Que la Cour trouve dans les circonstances de la cause les éléments suffisants pour réduire la somme que la société VOICE est fondée à conserver à 50.000 francs pour chacun des voyages annulés ;

Considérant qu'il n'est pas inéquitable que l'intimée, qui voit réduire ses prétentions, conserve partiellement la charge de ses frais irrépétibles exposés en appel ; qu'elle recevra à ce titre une somme globale de 5.000 francs pour les deux instances ;

 

DISPOSITIF (décision proprement dite)                                                            (N.B. : mention ne figurant pas sur l’original)

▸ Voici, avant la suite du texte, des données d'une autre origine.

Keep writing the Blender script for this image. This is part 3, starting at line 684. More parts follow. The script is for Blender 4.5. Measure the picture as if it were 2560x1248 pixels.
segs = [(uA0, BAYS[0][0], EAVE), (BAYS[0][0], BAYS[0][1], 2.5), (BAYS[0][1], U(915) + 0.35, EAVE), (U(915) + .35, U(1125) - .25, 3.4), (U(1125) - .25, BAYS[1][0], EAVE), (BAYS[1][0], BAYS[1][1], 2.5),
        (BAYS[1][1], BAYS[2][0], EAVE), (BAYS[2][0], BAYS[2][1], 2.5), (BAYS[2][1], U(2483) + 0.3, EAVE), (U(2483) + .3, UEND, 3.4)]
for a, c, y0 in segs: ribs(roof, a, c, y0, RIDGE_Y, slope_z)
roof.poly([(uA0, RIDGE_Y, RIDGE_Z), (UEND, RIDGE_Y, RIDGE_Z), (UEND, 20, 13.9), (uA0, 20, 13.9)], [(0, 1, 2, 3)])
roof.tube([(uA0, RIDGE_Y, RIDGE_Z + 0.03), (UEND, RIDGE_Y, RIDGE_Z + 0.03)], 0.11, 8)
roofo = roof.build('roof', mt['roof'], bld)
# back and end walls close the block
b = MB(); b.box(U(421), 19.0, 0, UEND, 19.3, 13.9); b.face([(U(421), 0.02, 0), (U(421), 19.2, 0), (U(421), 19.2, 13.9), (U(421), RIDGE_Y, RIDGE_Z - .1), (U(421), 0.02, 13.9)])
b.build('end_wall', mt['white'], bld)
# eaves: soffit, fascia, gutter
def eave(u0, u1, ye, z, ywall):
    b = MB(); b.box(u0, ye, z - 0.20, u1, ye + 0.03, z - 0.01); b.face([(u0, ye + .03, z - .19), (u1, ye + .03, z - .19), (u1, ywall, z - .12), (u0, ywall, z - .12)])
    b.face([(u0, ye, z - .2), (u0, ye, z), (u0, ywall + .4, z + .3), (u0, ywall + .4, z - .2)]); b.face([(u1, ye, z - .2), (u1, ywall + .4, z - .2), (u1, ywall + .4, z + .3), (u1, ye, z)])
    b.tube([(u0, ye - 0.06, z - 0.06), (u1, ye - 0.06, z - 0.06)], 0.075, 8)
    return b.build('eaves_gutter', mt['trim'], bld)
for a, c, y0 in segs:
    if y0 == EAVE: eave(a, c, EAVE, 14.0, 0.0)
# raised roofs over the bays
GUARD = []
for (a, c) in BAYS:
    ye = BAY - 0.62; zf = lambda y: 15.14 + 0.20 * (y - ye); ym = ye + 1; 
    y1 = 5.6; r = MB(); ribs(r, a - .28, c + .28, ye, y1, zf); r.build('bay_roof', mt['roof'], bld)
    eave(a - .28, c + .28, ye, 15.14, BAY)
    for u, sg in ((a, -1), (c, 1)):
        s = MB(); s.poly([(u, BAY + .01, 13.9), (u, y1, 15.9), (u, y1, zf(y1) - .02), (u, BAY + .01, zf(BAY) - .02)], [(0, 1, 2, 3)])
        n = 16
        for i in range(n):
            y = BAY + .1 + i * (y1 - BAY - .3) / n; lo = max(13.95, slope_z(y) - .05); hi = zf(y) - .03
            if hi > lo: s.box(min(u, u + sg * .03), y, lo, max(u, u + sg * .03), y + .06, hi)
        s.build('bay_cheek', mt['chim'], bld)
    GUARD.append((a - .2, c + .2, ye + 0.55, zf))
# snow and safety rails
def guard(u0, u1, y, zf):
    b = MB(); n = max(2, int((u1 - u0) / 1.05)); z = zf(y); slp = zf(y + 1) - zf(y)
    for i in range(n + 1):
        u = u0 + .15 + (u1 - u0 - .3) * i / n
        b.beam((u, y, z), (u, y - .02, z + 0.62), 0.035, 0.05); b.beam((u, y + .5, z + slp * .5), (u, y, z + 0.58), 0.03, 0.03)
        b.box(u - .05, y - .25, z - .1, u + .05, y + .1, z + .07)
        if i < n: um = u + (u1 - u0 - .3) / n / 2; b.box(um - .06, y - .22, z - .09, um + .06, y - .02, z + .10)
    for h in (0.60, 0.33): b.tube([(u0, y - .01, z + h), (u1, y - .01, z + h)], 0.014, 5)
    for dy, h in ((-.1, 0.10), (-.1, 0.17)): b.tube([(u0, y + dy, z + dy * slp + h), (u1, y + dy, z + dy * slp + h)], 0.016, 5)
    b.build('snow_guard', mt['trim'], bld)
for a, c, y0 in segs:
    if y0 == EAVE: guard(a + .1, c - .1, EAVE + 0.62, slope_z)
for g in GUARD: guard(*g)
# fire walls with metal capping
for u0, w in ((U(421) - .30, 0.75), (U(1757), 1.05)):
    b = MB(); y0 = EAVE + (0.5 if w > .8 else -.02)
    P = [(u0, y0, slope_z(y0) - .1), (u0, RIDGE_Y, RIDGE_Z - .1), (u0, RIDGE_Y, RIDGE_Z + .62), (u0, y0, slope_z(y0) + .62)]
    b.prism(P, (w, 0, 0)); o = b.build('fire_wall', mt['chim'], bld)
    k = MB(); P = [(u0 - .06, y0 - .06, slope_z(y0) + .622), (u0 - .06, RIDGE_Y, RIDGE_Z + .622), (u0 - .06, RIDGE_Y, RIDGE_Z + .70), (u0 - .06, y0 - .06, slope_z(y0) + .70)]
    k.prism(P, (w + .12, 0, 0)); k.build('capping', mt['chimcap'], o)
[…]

[minute page 6] PAR CES MOTIFS :

Réformant le jugement du 6 octobre 1994,

Fait partiellement droit à l'appel du Comité d'Entreprise de la Caisse d'Epargne de Haute Normandie ;

Condamne la société VOICE à lui restituer la somme de soixante mille francs (60.000 francs) augmentée des intérêts au taux légal à compter de l'assignation du 8 juin 1993 ;

Condamne le Comité d'Entreprise de la Caisse d'Epargne de Haute Normandie à payer à la société VOICE 5.000 francs en application de l'article 700 du nouveau code de procédure civile,

Fait masse des dépens de première instance et d'appel et les mets à la charge de la société VOICE pour un tiers et du Comité d'Entreprise de la Caisse d'Epargne de Haute Normandie pour deux tiers,

Admet les sociétés civiles professionnelles d'AURIAC GUIZARD et PARMENTIER HARDOUIN LE GOUSSE, avoués, au bénéfice de l'article 699 du nouveau code de procédure civile.